Zarathustra Seminars

[Carl Jung on Christian Love]

Dr. Jung: Miss Hannah also asks that in her question. The quotation is from the fifth chapter of St. Matthew: “Inasmuch as ye have done it unto one of the least of these my brethren, ye have done it unto me.”

That Christ can be the least of your brethren is, of course, very important.

The same thought is expressed in the more primitive Islamic mysticism, in a somewhat different and more complete way. (I have already quoted to you what my Sufi head-man said to me.)”

You see, the Self is such a disagreeable thing in a way, so realistic, because it is what you really are, not what you want to be or imagine you ought to be; and that reality is so poor, sometimes dangerous, and even disgusting, that you will quite naturally make every effort not to be yourself.

Therefore, the idea has been invented quite suitably that it is even very bad morally to be yourself.

You also should not think of yourself; you should love your brother or your neighbor but not yourself.

But unfortunately Christ said you should love your brother or your neighbor as yourself, and how can you love your brother if you don’t love yourself?

Or how can you forgive your brother if you don’t forgive yourself?

So one of the earliest Gnostic philosophers, Karpokrates, translated a certain passage in the gospel of St.
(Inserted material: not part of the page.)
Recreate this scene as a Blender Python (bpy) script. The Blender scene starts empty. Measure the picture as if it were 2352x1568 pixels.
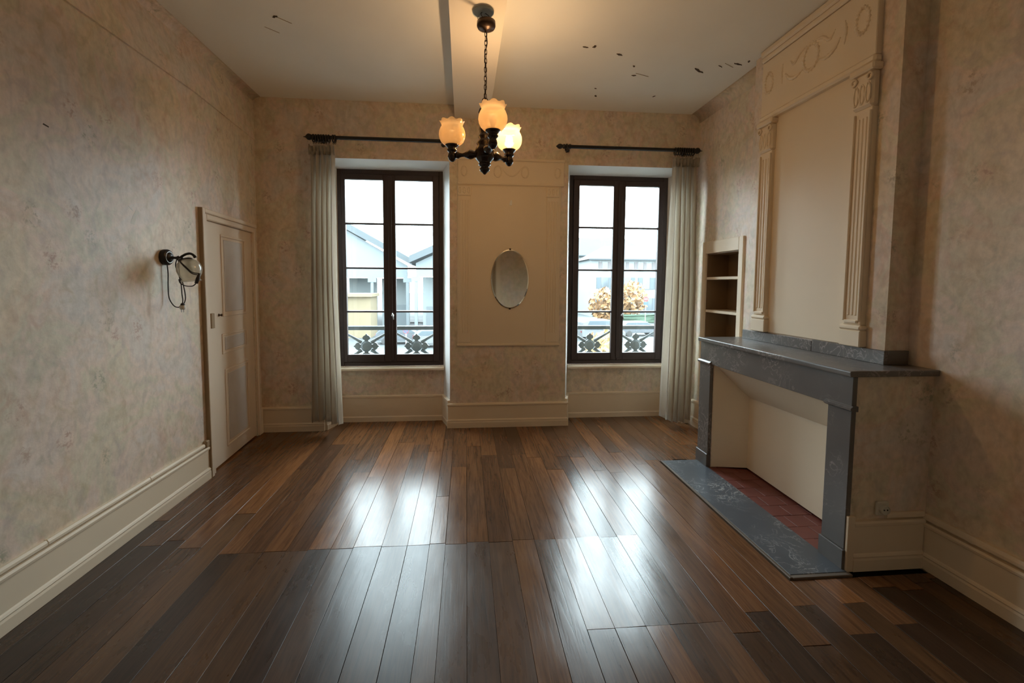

Matthew in a very peculiar way-that passage where Christ says:

Whosoever is angry with his brother without a cause shall be in danger of the judgment; and whosoever shall say to his brother, Raca, shall be in danger of the council; but whosoever shall say, Thou fool, shall be in danger of hell fire.

Therefore if thou bringest thy gift to the altar, and there rememberest that thy brother hath ought against thee, Leave there thy gift before the altar, and go thy way; first be reconciled to thy brother, and then come and offer thy gift.

But Karpokrates interprets that last verse: If thou bringest thy gift to the altar and findest anything against thyself, go first and reconcile thyself to thyself.

That is a custom in red Indian tribes; when a man is not at one with himself on the day of the council meeting, he doesn’t go to the meeting for he recognizes that he is not fit to be just and impartial and true if he is fighting himself.

Therefore, Karpokrates rightly assumes that you cannot forgive if you don’t forgive yourself; you cannot love if you don’t love yourself. And that is really Christian.

But late Christianity, hoping to find a means to get away from oneself, invented this infernal idea that you should love your neighbor and trample yourself underfoot, in contradistinction to the words of the Lord that you should love your neighbor as yourself, supposing that you naturally do love yourself.

Otherwise, how can we be impartial, or how can we forgive?

Therefore, that Christian love of your neighbor has become most suspect.

If anybody tells me that he loves me more than himself and wants to sacrifice himself, I say: what does it cost?

What do you want afterwards? For afterwards a long account will be presented.

Nature will present it because it is not unselfish; there is no such thing as unselfishness in that sense. But if you can love yourself, you will be on the way to unselfishness.

It is such a difficult and disagreeable task to love oneself that if you can do that, you can love any toad, because you are worse than the most disgusting animal.

Now Miss Hannah also says: “I understood you to say last time that you have to cast the mind away in order to see it is the body, and that this was what Christ meant when he said you may find him as the lowest among our brethren. I suppose I am like the Strasbourg theologians, but I can’t understand what this means.”

Well, not necessarily the body, but the body is naturally under the same prejudice; the body being the lowest in man is, of course, the lowest among the brethren.

Those Strasbourg theologians did not understand what I meant, because no Christian of these days understands this point; we are all twisted in our minds through education.

We are only told to love our neighbor and that it is wrong to love ourselves.

For instance, one of the most ordinary arguments against analysis is that it makes people self-conscious: they only think of themselves.

I say that is the very best thing you can possibly do if you do it systematically.

You have done it in a dilettante way-you have only made fantasies-but from now on you write those fantasies, and as they are apt to be disgusting, they instantly draw attention to themselves.

You find then that man is worth studying and also that it is well worthwhile to live with the body. Otherwise, what on earth are you going to live with?

You will probably evaporate. Well, if you are going to disappear in a fast train to heaven within the next fortnight, I have nothing to say against it, but you cannot live as a disembodied spirit who by chance got into the body of a woman and doesn’t even recognize her own hands. ~Carl Jung, Zarathustra Seminar, Pages 99-101.